Didier ROCHE : Alors que la situation économique est morose malgré un bref rebond, les commerçants sont face à leurs charges et prennent cette question de l'accessibilité comme une contrainte financière. L'idée est de leur expliquer qu'il a des solutions pour ne pas engager vos fonds propres pour financer votre agenda d'accessibilité programmé. Maintenant que vous avvez déposé un ad'ap, vous avez trois ans pour faire les travaux de mises aux normes. Soyez intelligent pour que ce projet vous rapporte de l'argent et de mettre une communication autour afin d'en parler aux autres commerçants. Il faut rentrer dans une spirale vertueuse.
« Arrêter de faire cette chasse aux sorcières qui plombe notre économie »
F.H.I --- Des solutions peu couteuses existent, comment peut-on le faire comprendre aux commerçants ?
Didier ROCHE : Mais c'est compliqué de mettre quelques centaines d'euros pour cette question car pour certains, à la fin du mois, certains ne peuvent pas se payer grand chose après que les charges soient passées. Si le montant des travaux est étalé sur cinq ans, c'est plus digeste pour le commerçant. Il faut les interpeller sur cela car c'est un coût, certes, mais c'est un investissement sur le long terme.
F.H.I --- Paris vient d'investir plus de 200 millions pour l'accessibilité des lieux recevant du public, cela veut-il dire que cette problématique ne dépend uniquement que d'une volonté politique ?
Didier ROCHE : Je rencontre souvent la maire de Paris, Anne HIDALGO, afin de discuter et réfléchir sur ces sujets liés au handicap. Paris a bien compris que pour faire vivre son cœur de ville, il faut qu'elle soit bienplus accueillante. Je note une certaine volonté politique mais la France est construite de manière historique sans prendre en compte l'accessibilité. Après lorsqu'il faut casser des murs porteurs, comment fait-on pour mettre le lieu aux normes ? Il faut accepter que tous les lieux ne soient pas accessibles. Sinon il faut tout démolir pour reconstruire mais là, c'es un tout autre projet. Une ville plus accessible, c'est un meilleur vivre pour tous.

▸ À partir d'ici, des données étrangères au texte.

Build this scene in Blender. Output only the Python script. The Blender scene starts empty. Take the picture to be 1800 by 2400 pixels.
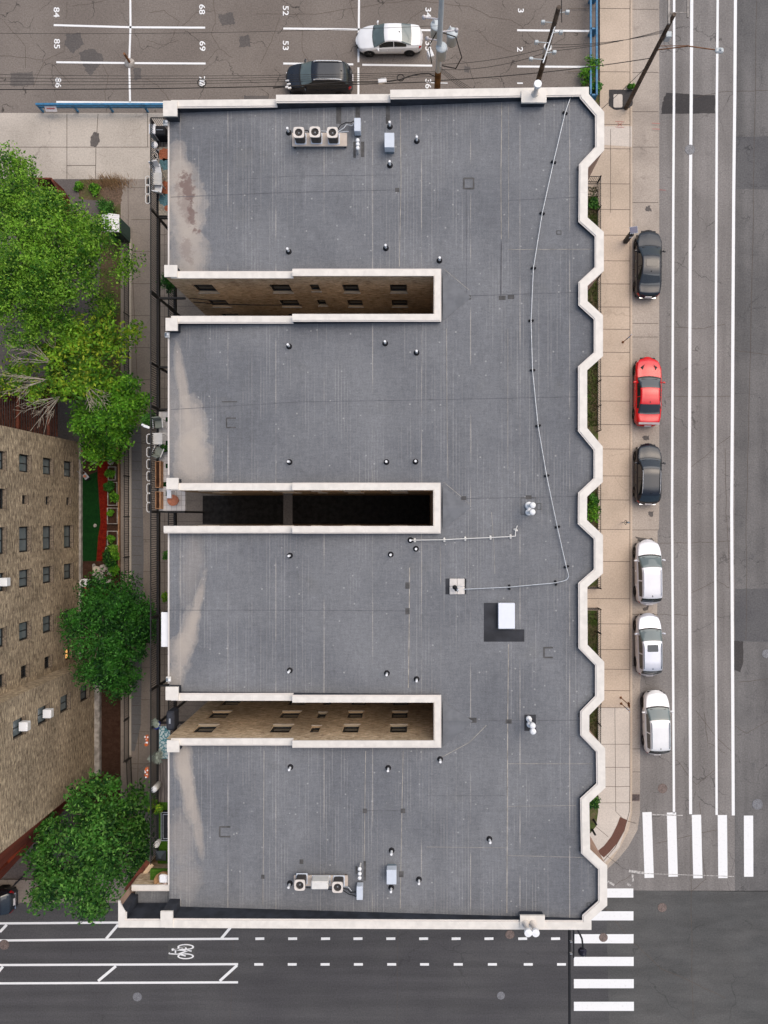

F.H.I --- Avec les coupes budgétaires demandées aux collectivités locales, ne pensez-vous pas que la question de l'accessibilité soit encore une fois oubliée ?
Didier ROCHE : L'argent qui est retiré d'un côté et on pourra le reprendre ailleurs. Pour y parvenir, il faut déployer les commerces accessibles pour tous. Il faut donc que les maires mettent en place une bonne stratégie afin que les gens n'aillent pas acheter dans le commerce de la ville d'à-côté. Par exemple, je bute avec ma canne dans certaines villes, je n'ai pas envie d'y vivre alors. À contrario, Montpellier a un cœur de ville accessible et comme par hasard de nombreux aveugles y vivent.La problématique pour les maires, c'est de faire revenir les gens plutôt que d'avoir une ville hostile pour les personnes en situation de handicap.
F.H.I --- Avec le report des agendas d'accessibilité programmé d'ici neuf ans, arrivera-t-on un jour à cette société inclusive pour tous ?
Didier ROCHE : Comme je vous le disait, il y a certains endroits qui ne pourront jamais être accessibles. Par exemple, j'ai vu une école qui accueillait 400 jeunes en réinsertion sociale, et qui était loin de notre société, malheureusement ils avaient six millions de travaux pour se mettre en accessibilité, ils ont alors fermé cette structure. C'est vraiment dommage. Il faut arrêter de faire cette chasse aux sorcières qui plombe notre économie. Le rôle de la Banque populaire, qui a plus d'un million de commerçants en France, est d'aller vers eux pour les sensibiliser sur cette thématique.